Titled In Love with the World, the installation features 18 aerobes, each essentially an enormous helium-filled balloon kitted out with a set of rotors. Yi divides them into two “species”, both programmed to congregate where they sense heat: the octopuslike “xenojellies”, which rhythmically twitch spotty tentacles as though propelling themselves 20,000 leagues beneath the sea; and a bunch of bulbous, biomorphic “planulae”, apparently inspired by mushrooms, which, with their friendly yellow glow, look more like paper lanterns, or, surreally, lumps of freshly chopped root ginger. It is as if Yi has transformed the Turbine Hall into a colossal fish tank in which people are as significant as plankton.
Silent but for the faint whirr of their motors, the aerobes glide slowly, almost stickily, beautifully catching the sunshine that cascades through the long skylight above. Periodically, as they run out of juice, they return to the “battery pond” – a backstage airbase at the hall’s far end. Nearby, Yi has also installed a diffuser wafting out scents supposedly linked to the history of the site. When I visited, though, while wearing a face covering, the only whiff I got was of my morning cup of coffee.
OK, so Yi’s aerobes have a slight novelty-act quality, like fancy balloons at a ritzy party – and, in such a big space, they also feel a little sparse. That said, each individual contraption has a mesmerising, magical quality.
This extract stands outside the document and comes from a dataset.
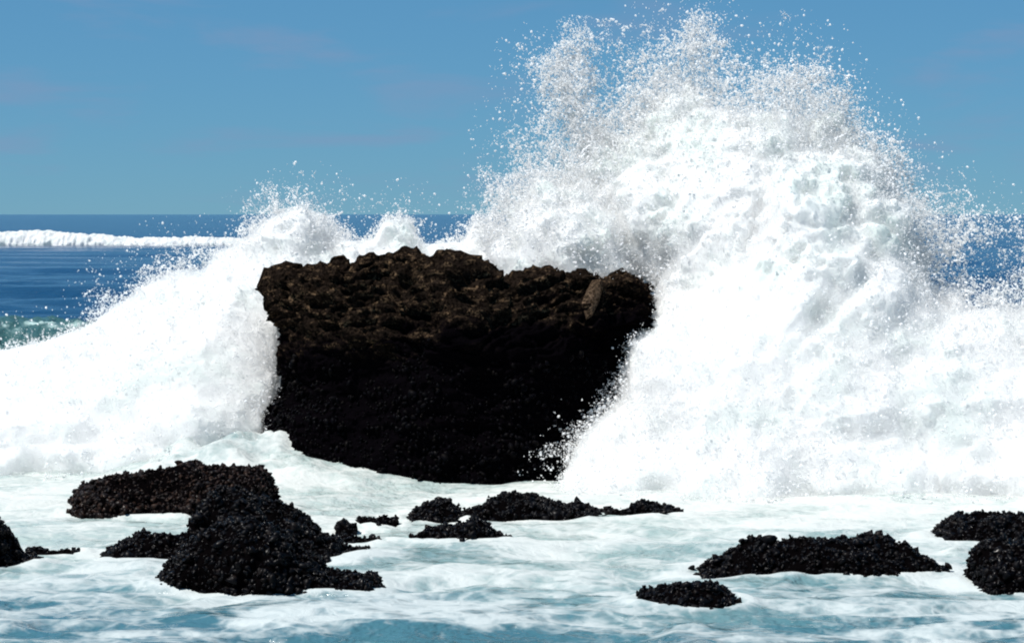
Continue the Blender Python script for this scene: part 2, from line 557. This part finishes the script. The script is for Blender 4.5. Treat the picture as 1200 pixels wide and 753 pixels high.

Are Yi’s robots plotting to take over? Certainly, there’s a lot of anxiety these days about the “singularity” – when technology becomes uncontrollable, threatening human civilisation.
Yet, they aren’t dystopian, branded with some evil corporate logo; if anything, Yi’s aerobes are indifferent to the sublunary concerns of onlookers. Surely, her vision of tomorrow is benign. This is, then, a delightfully imaginative installation, suffused with a wondrous sense of poetry.